For SREs, the Rogers outage is an example of a worst-case scenario. It was an extremely disruptive incident that took a relatively long time to mitigate, at least when you consider how severe the outage was.

That's why SREs should use Rogers's experience to assess what SRE teams can do to avoid issues like this – and manage them more effectively when they do happen.

Test your updates
From a technical perspective, one of the biggest takeaways from the Rogers outage for SREs is that you should test updates thoroughly before applying them. If engineers had tested their update routine more carefully, they would presumably have detected the bad code that deleted the routing filter before the deletion actually took place.

To be fair, Rogers is hardly the first company to experience a major outage due to a bad update. Atlassian, for instance, had a similar issue earlier this year, when a buggy migration process caused a long-lasting outage.
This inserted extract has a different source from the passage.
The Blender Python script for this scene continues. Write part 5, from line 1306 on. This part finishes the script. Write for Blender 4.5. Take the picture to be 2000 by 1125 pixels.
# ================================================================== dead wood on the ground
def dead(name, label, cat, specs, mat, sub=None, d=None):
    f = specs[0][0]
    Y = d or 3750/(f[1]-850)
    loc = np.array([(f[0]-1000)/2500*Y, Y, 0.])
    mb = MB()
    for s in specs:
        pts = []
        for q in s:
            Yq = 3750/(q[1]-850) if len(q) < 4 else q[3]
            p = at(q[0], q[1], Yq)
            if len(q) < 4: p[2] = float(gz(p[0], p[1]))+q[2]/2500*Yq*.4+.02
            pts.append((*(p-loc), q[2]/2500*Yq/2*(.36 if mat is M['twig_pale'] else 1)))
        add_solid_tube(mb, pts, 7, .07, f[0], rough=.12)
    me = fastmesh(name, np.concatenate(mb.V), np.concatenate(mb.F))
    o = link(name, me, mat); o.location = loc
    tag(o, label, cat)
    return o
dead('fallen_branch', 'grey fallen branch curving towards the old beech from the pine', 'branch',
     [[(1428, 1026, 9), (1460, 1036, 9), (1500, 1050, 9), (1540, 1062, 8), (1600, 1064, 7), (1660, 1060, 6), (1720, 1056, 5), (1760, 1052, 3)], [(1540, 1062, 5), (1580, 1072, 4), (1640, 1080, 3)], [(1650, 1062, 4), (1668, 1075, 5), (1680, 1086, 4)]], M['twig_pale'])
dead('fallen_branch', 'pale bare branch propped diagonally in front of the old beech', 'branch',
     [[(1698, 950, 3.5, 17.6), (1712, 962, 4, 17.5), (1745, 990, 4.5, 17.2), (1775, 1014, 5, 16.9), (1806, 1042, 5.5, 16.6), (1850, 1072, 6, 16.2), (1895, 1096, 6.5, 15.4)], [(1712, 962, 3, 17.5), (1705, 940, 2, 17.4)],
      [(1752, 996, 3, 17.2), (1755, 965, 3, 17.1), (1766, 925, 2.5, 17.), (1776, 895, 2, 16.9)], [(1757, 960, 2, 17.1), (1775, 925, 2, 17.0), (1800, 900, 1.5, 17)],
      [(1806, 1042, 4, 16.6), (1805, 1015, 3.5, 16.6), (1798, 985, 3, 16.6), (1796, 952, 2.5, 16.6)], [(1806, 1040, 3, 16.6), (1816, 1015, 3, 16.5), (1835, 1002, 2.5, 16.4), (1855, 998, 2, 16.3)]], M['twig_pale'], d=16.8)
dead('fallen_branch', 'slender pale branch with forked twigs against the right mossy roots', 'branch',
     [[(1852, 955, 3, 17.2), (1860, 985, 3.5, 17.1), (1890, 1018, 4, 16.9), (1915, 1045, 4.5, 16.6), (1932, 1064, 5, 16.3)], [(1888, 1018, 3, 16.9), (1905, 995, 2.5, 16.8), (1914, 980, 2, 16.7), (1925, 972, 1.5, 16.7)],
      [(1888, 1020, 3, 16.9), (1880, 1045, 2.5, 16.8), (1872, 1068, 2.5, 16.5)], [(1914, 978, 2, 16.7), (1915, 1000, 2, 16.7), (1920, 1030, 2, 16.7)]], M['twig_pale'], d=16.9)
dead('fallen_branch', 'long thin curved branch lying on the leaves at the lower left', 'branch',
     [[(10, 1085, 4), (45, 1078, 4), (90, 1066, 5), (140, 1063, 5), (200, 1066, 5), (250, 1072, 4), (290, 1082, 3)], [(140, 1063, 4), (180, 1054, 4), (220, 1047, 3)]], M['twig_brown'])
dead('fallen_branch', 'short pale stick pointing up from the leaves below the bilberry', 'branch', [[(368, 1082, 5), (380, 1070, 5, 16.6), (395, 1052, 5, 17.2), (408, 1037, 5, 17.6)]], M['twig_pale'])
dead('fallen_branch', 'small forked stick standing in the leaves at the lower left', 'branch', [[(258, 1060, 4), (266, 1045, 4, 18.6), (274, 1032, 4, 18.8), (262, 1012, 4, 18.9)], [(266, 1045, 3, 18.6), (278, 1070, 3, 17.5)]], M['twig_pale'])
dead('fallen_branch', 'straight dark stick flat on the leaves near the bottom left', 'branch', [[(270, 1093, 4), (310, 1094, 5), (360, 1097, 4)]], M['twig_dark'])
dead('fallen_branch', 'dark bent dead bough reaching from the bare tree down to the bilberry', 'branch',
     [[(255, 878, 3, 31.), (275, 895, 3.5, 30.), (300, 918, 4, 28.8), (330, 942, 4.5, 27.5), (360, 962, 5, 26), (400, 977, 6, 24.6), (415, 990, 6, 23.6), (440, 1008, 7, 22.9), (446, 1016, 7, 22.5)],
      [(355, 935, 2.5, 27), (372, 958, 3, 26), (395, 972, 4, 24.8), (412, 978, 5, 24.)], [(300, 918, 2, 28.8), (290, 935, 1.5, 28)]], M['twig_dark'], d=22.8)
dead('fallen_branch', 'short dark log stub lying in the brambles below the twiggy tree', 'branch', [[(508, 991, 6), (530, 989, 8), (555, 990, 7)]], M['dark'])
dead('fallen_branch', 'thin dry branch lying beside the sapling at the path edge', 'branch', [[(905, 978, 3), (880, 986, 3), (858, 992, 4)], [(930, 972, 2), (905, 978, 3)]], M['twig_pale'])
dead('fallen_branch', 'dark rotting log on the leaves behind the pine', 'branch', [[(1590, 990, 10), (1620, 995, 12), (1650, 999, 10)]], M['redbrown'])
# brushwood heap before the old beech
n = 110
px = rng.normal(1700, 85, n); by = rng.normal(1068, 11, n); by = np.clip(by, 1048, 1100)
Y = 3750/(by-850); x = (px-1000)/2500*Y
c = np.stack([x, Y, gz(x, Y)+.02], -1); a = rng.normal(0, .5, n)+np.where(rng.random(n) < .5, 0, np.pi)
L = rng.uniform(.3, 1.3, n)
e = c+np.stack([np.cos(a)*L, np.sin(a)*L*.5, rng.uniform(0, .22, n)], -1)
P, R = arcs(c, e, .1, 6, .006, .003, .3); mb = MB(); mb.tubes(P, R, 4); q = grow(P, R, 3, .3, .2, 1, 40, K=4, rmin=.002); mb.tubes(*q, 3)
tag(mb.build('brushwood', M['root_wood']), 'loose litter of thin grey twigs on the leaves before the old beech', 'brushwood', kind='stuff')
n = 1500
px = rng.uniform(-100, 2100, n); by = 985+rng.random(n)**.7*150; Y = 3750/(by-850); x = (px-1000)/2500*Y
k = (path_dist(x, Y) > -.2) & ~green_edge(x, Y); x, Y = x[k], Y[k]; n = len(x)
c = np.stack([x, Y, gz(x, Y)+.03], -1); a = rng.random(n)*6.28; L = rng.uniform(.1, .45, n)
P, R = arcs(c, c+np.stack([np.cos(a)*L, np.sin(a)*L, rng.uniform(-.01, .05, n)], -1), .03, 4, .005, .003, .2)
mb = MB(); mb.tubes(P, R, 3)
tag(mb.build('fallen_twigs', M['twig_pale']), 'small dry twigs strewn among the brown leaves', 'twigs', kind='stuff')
If you're an SRE, you don't want your company to be the next one that makes headlines when something that should be a simple change, like an update, triggers a massive outage. Test, test and test again before bringing your changes into production.

Build in redundancy
It also seems reasonable to conclude that Rogers didn't have redundancy built into its infrastructure in the form of backup routers that could take over when the primary routers crashed due to the bad update.

This is another reminder to SREs about why it's so critical to avoid putting all of your eggs in one basket or creating single points of failure.  Redundancy may cost more, and it may not totally prevent disruptions. But it can make them less severe and easier to recover from. It's not hard to imagine the Rogers incident having been a lot less severe if even just 20 or 30 percent of its traffic could have been automatically redirected to backup routers. That might have been enough to keep critical services operational, at least.

Have an external crisis communications plan
Rogers has received more than a little criticism for not communicating well with its customers during the outage. The company waited hours before releasing an initial statement about the failure. It was not very responsive to media queries early-on, and, as noted above, it took several weeks before Rogers finally released technical details about what went wrong (and even then, the details emerged only because of a government inquiry into the incident).

The lack of rapid, transparent communication probably wasn't deliberate. We have to believe that Rogers didn't want to leave customers in the dark. Instead, the slow communication likely reflects the absence of a pre-planned strategy for external incident communication in a situation where Rogers' own networks were non-operational. Without a communications plan, Rogers presumably struggled to decide which information to share, or how to share it, in the midst of a major crisis.

If Rogers had had a playbook in place for communicating with the public and media about this type of issue before its network went down, it probably would have been able to share information more effectively – and it may not have faced as much of a backlash from customers and regulators.

Internal communications, at least, presumably were smoother. The company did manage to get service back up for most customers within about fifteen hours, which probably would not have happened if its engineers lacked a means of communicating with each other as they worked to resolve the incident.

Conclusion

For SREs, the Rogers outage of 2022 is a lesson in the importance of testing, designing redundant infrastructure and preparing for transparent communications before crisis strikes. While more careful planning in these respects may not have totally prevented the incident, it would likely have at least reduced its severity, and mitigated the backlash that Rogers now faces from angry customers and regulators.